-- begin MATERIAL PROVIDED --

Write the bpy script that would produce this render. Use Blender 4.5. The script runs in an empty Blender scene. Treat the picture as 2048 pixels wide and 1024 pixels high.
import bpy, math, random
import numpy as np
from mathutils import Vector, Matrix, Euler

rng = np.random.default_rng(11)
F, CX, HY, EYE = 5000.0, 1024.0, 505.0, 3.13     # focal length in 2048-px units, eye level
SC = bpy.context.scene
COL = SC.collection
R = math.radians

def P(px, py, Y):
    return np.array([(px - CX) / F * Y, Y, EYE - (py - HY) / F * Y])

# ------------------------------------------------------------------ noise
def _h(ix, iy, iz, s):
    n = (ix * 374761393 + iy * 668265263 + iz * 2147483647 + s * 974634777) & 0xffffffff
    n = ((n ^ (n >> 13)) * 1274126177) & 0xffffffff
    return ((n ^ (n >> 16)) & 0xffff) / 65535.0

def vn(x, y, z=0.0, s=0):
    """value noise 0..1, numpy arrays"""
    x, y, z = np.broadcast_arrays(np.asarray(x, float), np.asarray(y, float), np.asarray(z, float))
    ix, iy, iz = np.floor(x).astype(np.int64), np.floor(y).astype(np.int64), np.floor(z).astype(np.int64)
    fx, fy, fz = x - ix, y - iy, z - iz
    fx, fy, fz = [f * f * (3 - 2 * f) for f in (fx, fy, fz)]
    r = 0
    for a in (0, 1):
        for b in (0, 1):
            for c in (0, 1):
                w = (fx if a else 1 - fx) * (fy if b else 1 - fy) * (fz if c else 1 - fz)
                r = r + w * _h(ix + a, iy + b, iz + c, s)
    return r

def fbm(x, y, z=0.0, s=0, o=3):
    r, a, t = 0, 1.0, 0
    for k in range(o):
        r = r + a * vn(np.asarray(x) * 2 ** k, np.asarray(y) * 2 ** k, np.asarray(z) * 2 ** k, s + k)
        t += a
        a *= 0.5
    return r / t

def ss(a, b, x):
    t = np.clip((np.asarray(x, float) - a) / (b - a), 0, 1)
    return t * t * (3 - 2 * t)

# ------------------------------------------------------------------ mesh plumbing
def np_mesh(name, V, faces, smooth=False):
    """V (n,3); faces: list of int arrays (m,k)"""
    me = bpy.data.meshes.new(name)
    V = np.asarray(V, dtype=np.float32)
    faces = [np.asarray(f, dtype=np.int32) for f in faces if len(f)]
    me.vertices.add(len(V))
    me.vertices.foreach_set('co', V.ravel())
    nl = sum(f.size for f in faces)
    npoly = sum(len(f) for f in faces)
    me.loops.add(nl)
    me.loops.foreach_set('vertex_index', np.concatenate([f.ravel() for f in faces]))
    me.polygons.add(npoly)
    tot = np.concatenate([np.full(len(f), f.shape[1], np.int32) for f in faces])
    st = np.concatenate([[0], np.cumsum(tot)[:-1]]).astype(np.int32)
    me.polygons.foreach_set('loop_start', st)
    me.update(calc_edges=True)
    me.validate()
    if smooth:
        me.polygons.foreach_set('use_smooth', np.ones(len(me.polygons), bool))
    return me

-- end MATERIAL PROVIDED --

AIM: Only the lines from the start of the data to the line holding "from mathutils import Vector, Matrix, Euler" are wanted; return them exactly, both ends included.

WRITTEN SOLUTION:
Write the bpy script that would produce this render. Use Blender 4.5. The script runs in an empty Blender scene. Treat the picture as 2048 pixels wide and 1024 pixels high.
import bpy, math, random
import numpy as np
from mathutils import Vector, Matrix, Euler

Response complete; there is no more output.